Она встретила меня криками, говоря, что увидела меня в партере, и была уверена, что приду с ней повидаться. Она представила мне сразу своего мужа, который играл роли Скапена, и свою дочь, которой было девять лет и которая обнаруживала талант в области танца. Ее история не была длинной. В тот же год, как я видел ее в Авиньоне, она отправилась в Турин вместе со своим отцом и, будучи влюблена в человека, которого она мне представила, она покинула своих родителей, чтобы стать его женой, и сделалась комедианткой, как и он. Она знала, что ее отец умер, но не знала, что стало с ее матерью. Она сказала мне, что живет верной супружескому долгу, но не делаясь смешной в той части, чтобы не лишать надежды своей суровостью кое-кого, кто объявляет себя влюбленным в нее и добивается возможности быть услышанным. В Триесте, однако, она заверила меня, что не имеет никого, и что ее единственным удовольствием является давать небольшие ужины для друзей, так, чтобы расходы ее не слишком затрудняли, потому что она зарабатывает достаточно, составляя небольшой банчок в фараон. Она таллирует, и она просила меня побывать на ее партиях. Я заверил ее, уходя, что она увидит меня в тот же день после комедии, и, поскольку банк небольшой – игра в Триесте была запрещена – я сыграю, как и все остальные, по-маленькой.
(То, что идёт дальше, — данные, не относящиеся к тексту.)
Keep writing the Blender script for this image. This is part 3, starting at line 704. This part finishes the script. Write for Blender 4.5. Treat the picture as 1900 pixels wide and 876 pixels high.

Я прихожу туда, ужинаю в компании ветреников, молодых торговцев, всех, влюбленных в нее. После ужина она составляет небольшой банк, и мы все начинаем понтировать. Но мое удивление было немалым, когда я понял, и несомненно, что она передергивает карты, и очень умело, и все время кстати. Мне захотелось посмеяться, когда я увидел, как она применяет свой талант против меня самого. Я ничего не сказал, и ушел вместе со всеми, потеряв несколько флоринов. Это был пустяк, но мне не хотелось, чтобы Ирен принимала меня за простака. Я увидел ее на следующий день на репетиции в театре и сделал ей комплимент по поводу ее уменья; она сначала сделала вид, что меня не понимает, и когда я сказал ей, о чем идет речь, она посмела сказать мне, что я ошибаюсь; но когда я сказал ей, поворачиваясь к выходу, что она раскается, не захотев согласиться с очевидным, она сказала мне, смеясь, что это правда, и если я хочу сказать ей, сколько я проиграл, она готова вернуть мне мои деньги, и даже заинтересовать меня в ее банке, так, что никто не узнает, за исключением ее мужа. Я сказал, что не хочу ни того, ни другого, и даже не буду более присутствовать на ее вечерах, но буду остерегаться, чтобы не быть замешанным в крупном проигрыше кого-то из ее друзей, потому что об этом узнают, и в этом случае ее подвергнут штрафу, потому что игра строго запрещена. Она сказала, что это знает, что она ни с кем не играет на слово и что все эти молодые люди дали ей слово хранить секрет. Я сказал, что больше не буду ходить к ней на ужин, но она доставит мне удовольствие, придя ко мне позавтракать, когда у нее будет время. Она пришла несколько дней спустя, вместе со своей дочерью, которая мне понравилась и не отказалась меня приласкать. Одним прекрасным утром она встретилась с бароном Питони, который любил, как и я, молоденьких девочек, ему понравилась дочка Ирен, и он попросил мать доставить ему как-нибудь то же удовольствие, что она доставила мне. Я убедил ее принять предложение, и барон влюбился. Это стало удачей для Ирен, потому что ближе к концу карнавала она была обвинена, и барон подверг бы ее всем строгостям полицейских законов, если бы, став ее другом, не предупредил ее, чтобы она прекратила игру. Ее не смогли подвергнуть штрафу, потому что, когда пришли, чтобы захватить ее врасплох, там не нашли никого.

С началом поста она уехала вместе со всей труппой, и три года спустя я увидел ее в Падуе, где свел с ее дочерью гораздо более нежное знакомство.